-- start of Stored data --
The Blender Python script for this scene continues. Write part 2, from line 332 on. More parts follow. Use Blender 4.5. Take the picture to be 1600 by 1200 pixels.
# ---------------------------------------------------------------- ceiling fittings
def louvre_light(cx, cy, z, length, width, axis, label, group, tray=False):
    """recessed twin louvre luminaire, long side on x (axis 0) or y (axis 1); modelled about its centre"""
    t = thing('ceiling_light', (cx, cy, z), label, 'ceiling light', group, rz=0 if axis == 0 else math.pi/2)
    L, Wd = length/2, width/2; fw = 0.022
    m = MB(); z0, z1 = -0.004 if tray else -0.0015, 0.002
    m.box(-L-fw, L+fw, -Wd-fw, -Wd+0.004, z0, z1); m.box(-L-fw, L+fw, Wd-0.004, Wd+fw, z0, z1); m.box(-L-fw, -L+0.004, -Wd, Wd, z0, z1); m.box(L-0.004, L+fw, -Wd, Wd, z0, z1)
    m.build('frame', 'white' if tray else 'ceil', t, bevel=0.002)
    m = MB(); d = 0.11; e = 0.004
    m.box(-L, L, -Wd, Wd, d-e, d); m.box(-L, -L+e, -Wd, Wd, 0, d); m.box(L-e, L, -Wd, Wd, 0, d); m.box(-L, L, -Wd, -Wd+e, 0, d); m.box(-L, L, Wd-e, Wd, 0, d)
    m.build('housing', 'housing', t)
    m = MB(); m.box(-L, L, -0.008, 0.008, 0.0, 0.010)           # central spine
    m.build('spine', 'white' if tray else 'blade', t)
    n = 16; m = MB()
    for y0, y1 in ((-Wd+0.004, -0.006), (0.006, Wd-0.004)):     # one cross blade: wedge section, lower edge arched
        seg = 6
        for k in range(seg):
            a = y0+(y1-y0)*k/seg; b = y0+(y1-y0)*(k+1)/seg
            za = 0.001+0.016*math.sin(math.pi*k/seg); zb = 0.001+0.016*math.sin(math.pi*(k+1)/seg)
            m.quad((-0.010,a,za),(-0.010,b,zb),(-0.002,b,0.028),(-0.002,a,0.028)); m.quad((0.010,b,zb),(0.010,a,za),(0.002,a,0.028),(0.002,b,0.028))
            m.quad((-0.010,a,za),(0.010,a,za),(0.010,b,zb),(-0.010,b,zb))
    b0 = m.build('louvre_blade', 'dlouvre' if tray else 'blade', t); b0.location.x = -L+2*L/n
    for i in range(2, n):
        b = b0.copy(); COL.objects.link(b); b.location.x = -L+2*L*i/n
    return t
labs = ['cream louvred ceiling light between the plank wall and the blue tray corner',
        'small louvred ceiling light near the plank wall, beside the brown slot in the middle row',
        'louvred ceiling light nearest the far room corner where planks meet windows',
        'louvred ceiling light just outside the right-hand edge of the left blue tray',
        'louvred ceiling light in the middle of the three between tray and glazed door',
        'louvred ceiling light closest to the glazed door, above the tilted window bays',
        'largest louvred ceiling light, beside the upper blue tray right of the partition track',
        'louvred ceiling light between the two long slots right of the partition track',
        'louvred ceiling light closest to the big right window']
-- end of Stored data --
▶ **Task statement**: Give back the whole listing exactly as it reads.

▶ **Worked answer**:
The Blender Python script for this scene continues. Write part 2, from line 332 on. More parts follow. Use Blender 4.5. Take the picture to be 1600 by 1200 pixels.
# ---------------------------------------------------------------- ceiling fittings
def louvre_light(cx, cy, z, length, width, axis, label, group, tray=False):
    """recessed twin louvre luminaire, long side on x (axis 0) or y (axis 1); modelled about its centre"""
    t = thing('ceiling_light', (cx, cy, z), label, 'ceiling light', group, rz=0 if axis == 0 else math.pi/2)
    L, Wd = length/2, width/2; fw = 0.022
    m = MB(); z0, z1 = -0.004 if tray else -0.0015, 0.002
    m.box(-L-fw, L+fw, -Wd-fw, -Wd+0.004, z0, z1); m.box(-L-fw, L+fw, Wd-0.004, Wd+fw, z0, z1); m.box(-L-fw, -L+0.004, -Wd, Wd, z0, z1); m.box(L-0.004, L+fw, -Wd, Wd, z0, z1)
    m.build('frame', 'white' if tray else 'ceil', t, bevel=0.002)
    m = MB(); d = 0.11; e = 0.004
    m.box(-L, L, -Wd, Wd, d-e, d); m.box(-L, -L+e, -Wd, Wd, 0, d); m.box(L-e, L, -Wd, Wd, 0, d); m.box(-L, L, -Wd, -Wd+e, 0, d); m.box(-L, L, Wd-e, Wd, 0, d)
    m.build('housing', 'housing', t)
    m = MB(); m.box(-L, L, -0.008, 0.008, 0.0, 0.010)           # central spine
    m.build('spine', 'white' if tray else 'blade', t)
    n = 16; m = MB()
    for y0, y1 in ((-Wd+0.004, -0.006), (0.006, Wd-0.004)):     # one cross blade: wedge section, lower edge arched
        seg = 6
        for k in range(seg):
            a = y0+(y1-y0)*k/seg; b = y0+(y1-y0)*(k+1)/seg
            za = 0.001+0.016*math.sin(math.pi*k/seg); zb = 0.001+0.016*math.sin(math.pi*(k+1)/seg)
            m.quad((-0.010,a,za),(-0.010,b,zb),(-0.002,b,0.028),(-0.002,a,0.028)); m.quad((0.010,b,zb),(0.010,a,za),(0.002,a,0.028),(0.002,b,0.028))
            m.quad((-0.010,a,za),(0.010,a,za),(0.010,b,zb),(-0.010,b,zb))
    b0 = m.build('louvre_blade', 'dlouvre' if tray else 'blade', t); b0.location.x = -L+2*L/n
    for i in range(2, n):
        b = b0.copy(); COL.objects.link(b); b.location.x = -L+2*L*i/n
    return t
labs = ['cream louvred ceiling light between the plank wall and the blue tray corner',
        'small louvred ceiling light near the plank wall, beside the brown slot in the middle row',
        'louvred ceiling light nearest the far room corner where planks meet windows',
        'louvred ceiling light just outside the right-hand edge of the left blue tray',
        'louvred ceiling light in the middle of the three between tray and glazed door',
        'louvred ceiling light closest to the glazed door, above the tilted window bays',
        'largest louvred ceiling light, beside the upper blue tray right of the partition track',
        'louvred ceiling light between the two long slots right of the partition track',
        'louvred ceiling light closest to the big right window']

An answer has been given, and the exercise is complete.